Stated problem.
Wherever a line in the data below holds "part", copy that line.

— Begin —

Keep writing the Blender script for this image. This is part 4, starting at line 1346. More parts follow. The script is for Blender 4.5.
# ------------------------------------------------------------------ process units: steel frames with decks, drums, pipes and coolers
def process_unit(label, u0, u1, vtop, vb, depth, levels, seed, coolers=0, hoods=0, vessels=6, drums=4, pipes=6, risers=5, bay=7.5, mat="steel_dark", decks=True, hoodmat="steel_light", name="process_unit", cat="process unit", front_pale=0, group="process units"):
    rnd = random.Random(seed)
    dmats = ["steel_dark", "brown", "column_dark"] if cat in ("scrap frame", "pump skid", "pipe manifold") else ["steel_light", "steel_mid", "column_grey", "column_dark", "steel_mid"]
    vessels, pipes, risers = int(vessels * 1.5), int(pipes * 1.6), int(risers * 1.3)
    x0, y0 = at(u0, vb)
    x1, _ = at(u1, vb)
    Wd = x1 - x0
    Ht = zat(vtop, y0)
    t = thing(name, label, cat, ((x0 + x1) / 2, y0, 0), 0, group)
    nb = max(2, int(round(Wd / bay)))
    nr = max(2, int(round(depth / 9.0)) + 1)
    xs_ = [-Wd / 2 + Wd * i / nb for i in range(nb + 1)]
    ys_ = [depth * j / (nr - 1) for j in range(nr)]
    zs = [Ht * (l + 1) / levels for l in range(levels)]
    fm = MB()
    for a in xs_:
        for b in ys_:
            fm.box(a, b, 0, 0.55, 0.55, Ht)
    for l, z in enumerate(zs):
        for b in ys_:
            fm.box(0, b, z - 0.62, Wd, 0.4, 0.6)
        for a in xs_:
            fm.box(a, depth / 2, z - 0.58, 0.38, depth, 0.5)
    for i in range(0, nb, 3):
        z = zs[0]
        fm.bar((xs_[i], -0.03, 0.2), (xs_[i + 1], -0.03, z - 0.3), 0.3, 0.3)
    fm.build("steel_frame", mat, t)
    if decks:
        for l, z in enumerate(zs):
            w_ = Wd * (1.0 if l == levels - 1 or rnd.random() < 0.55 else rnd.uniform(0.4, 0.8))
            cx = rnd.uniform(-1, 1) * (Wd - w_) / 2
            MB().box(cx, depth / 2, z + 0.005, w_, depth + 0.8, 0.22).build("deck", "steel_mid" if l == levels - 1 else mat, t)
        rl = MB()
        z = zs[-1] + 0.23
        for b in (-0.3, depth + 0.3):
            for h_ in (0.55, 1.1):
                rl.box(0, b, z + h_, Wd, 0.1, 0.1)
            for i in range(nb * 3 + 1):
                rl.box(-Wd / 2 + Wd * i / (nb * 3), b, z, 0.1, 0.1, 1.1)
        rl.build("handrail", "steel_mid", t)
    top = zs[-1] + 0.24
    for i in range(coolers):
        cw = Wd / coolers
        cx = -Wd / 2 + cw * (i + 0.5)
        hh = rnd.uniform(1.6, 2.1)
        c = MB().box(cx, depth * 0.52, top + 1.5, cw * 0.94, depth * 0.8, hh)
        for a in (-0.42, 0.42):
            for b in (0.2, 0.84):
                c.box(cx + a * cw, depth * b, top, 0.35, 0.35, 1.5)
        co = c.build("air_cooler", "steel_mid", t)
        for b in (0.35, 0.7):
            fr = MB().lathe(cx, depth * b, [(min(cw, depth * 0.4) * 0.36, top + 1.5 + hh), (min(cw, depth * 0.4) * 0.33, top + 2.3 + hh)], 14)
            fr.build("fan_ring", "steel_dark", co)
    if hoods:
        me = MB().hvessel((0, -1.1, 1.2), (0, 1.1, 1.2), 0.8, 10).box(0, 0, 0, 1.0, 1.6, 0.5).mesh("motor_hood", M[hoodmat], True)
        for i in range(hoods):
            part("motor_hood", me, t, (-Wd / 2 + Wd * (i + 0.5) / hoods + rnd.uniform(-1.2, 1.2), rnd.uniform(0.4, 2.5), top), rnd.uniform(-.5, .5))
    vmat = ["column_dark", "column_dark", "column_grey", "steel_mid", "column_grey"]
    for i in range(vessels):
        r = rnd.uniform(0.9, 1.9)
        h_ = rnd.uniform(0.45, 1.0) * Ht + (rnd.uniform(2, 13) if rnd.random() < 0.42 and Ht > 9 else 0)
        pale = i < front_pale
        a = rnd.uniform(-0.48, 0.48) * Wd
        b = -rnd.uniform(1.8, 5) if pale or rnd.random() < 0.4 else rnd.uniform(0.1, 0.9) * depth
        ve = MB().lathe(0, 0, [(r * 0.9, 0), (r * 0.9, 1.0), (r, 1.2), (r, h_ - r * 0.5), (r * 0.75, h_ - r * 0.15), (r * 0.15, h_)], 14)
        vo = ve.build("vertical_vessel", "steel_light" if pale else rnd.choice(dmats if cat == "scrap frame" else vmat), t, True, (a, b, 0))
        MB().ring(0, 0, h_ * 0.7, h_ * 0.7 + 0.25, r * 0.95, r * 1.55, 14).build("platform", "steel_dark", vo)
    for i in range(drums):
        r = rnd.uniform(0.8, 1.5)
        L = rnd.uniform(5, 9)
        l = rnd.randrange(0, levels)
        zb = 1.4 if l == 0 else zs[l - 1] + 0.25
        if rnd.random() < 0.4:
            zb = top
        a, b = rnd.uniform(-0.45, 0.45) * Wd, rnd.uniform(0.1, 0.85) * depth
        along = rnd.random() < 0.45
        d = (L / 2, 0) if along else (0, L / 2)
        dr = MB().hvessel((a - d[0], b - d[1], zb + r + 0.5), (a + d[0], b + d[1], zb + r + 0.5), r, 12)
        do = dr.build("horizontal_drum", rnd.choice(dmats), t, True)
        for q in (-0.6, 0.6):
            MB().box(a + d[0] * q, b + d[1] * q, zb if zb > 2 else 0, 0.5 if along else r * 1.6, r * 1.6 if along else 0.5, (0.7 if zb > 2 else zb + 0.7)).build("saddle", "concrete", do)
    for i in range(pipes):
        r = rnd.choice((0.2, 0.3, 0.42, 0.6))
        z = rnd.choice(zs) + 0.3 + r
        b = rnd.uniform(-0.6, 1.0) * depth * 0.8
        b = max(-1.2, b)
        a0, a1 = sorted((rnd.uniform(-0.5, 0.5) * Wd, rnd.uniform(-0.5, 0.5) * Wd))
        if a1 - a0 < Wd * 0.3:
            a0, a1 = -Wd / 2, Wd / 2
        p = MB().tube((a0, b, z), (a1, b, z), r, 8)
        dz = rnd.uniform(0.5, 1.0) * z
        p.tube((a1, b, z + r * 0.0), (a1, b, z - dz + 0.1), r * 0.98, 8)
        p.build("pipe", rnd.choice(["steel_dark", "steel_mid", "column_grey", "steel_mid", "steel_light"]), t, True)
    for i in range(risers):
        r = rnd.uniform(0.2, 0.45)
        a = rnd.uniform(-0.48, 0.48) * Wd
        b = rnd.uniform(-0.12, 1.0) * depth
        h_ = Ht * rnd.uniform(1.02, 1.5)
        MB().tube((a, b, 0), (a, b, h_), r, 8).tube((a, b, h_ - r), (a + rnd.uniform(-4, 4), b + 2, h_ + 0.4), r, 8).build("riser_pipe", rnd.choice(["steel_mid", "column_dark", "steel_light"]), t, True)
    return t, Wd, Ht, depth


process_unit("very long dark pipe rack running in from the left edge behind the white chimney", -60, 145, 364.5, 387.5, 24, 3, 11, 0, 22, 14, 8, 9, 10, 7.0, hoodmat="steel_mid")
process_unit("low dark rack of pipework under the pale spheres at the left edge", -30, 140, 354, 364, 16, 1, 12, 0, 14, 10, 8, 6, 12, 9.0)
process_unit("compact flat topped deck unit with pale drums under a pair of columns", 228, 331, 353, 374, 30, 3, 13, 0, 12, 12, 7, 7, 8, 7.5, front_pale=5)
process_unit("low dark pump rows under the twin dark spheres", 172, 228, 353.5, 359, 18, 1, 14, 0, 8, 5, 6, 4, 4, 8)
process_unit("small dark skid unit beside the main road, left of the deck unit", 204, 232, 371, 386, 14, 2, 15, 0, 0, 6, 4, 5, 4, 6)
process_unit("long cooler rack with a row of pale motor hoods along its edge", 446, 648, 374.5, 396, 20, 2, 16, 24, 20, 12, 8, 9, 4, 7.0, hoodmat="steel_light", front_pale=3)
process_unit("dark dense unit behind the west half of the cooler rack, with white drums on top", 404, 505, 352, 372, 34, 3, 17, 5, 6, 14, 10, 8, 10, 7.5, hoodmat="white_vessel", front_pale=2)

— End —

Task solution.
Keep writing the Blender script for this image. This is part 4, starting at line 1346. More parts follow. The script is for Blender 4.5.
            part("motor_hood", me, t, (-Wd / 2 + Wd * (i + 0.5) / hoods + rnd.uniform(-1.2, 1.2), rnd.uniform(0.4, 2.5), top), rnd.uniform(-.5, .5))